THE CONTENT CON-UNDRUM

THE CONTENT CON-UNDRUM

Written by Mark J Beard on 18-Apr-14

Web marketers generally accept the idea that “content is king. But is it a kingdom of a wise and benevolent King Solomon, or is it more akin to the indulgence and decadence of Louis XVI?

It is accepted (online) wisdom is that the more content a website has the successful it will be.  Yet conversely, web users seem increasingly less willing to read or view the content that is so carefully created for them.  Simultaneously online publishers (like Fairfax Media) are removing costly in-house content creators (journalist and photographers) and replacing them with cheaper, lesser quality syndicated sources – all in order to create more and more content.

More web-based content is not necessarily bad, it’s just that all businesses (not just those in the media) are seemingly forced to become content creators and publishers.  Again this also is not intrinsically wrong but where is the content tipping point? When it comes to content… enough already!?

Of course vested interest groups like us (Kreshendo) and other web “gurus”, search engines, social media platforms and web advertising platforms are more than happy to tell the average business that more content equals more success.  But we think I’s timely to question this “truism”, this dogma that bamboozles many businesses.

CONSIDER THE STAGGERING PROLIFERATION OF INTERNET CONTENT

When Google first began indexing (tracking) web pages in 1998 their count was 26 million individual web pages. Today Google is now indexing over one trillion web pages.   This aggregate total is evidently huge, but what about the proportional growth in web users? Isn’t that consistent with the overall growth in Internet?  Well, not quite.   

In 1998 there were 216 million web users and today there are over 2.7 billion users, representing a 978% increase.  Over that same period the number of webpages indexed by Google (in other words, a measure of the scale of Internet content) has risen 3846054%. (26 million to 1 trillion).

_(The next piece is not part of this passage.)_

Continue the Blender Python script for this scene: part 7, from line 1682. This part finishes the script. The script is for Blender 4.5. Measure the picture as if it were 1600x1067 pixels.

As shown in Figure 1.0 if we calculate a simple average of web pages per web user, we find that in 1998 there were 0.12 pages per web user. Alternately stated, in 1998 there were approximately 8 web users for every one page on content on the Internet (as indexed by Google).  Contrast that with 2013 where there are now 368 (Google indexed) web pages for every one Internet user.

FIGURE 1.0 – GOOGLE INDEXED WEB PAGES PER INTERNET USER

 

1998

2013

Difference

% Change

World Population

6,000,000,000

7,000,000,000

1000000000

17%

% Population using the Internet

3.60%

38.80%

0

978%

Total Web Users

216,000,000

2,716,000,000

2500000000

1157%

Google Indexed Pages

26,000,000

1,000,000,000,000

999974000000

3846054%

Google indexed pages Web User

0.12

368

368

306567%

WHY SO MUCH CONTENT?

Clearly as the Internet has come to dominate the way civilization functions so it is understandable that web user numbers would increase as would their demand for new content. Yet why the dramatic growth in content relative to the numbers of users? Why so much content? Why despite the growth in content do we sense that people read less?

The conundrum for contemporary marketers is that the practice of marketing is increasingly dominated by the Internet. Organsiations are compelled to create websites and an increasing variety of social media pages assets, either as the center-piece of their marketing or at the very least to. For a discussion of the role that content strategy plays in marketing communications please read our blog post Integrating Content Strategy in Contemporary Marketing Communications.

A significant factor in driving the content explosion has been the importance of Google’s organic search, since Google demands that those pages at the top of its organic search have relevant and regularly updated content – typically in the form of web copy. So web site manager have bought into that the more pages, with keyword rich copy a website has – the more likely that website will achieve page one status in Google search.

The Internet’s insatiable lust for content is not so much driven by users demanding to read more – since it is self-evident that people generally read less - but is driven by marketers who believe that more content means more likelihood of ranking success.   The problem is that this mentality does not correspond with the current minimalist web design trend, where copy is minimalized, choices are simple and buttons (as per the Steve Jobs design mantra) are good enough to lick.  The “content is king” mantra is also is undergoing an attitude adjustment at the hands of Google who have recently increased the weighting of video content as a factor in organic rankings – content maybe be king, but the importance of web copy is slipping.

HOW SHOULD DIGITAL MARKETERS RESPOND?

So like all things, marketers should begin with tough questions for the digital marketers, SEO gurus and content creators who promolgate content strategies and tactics. While the cost of content creation can vary in our experience (with Kreshendo clients) website owners often give greater attention on the creation of content for site launch and under budget on the cost maintaining content creation and curation workflows.

Digital marketers and website owners should respond with a carefully plan content strategy.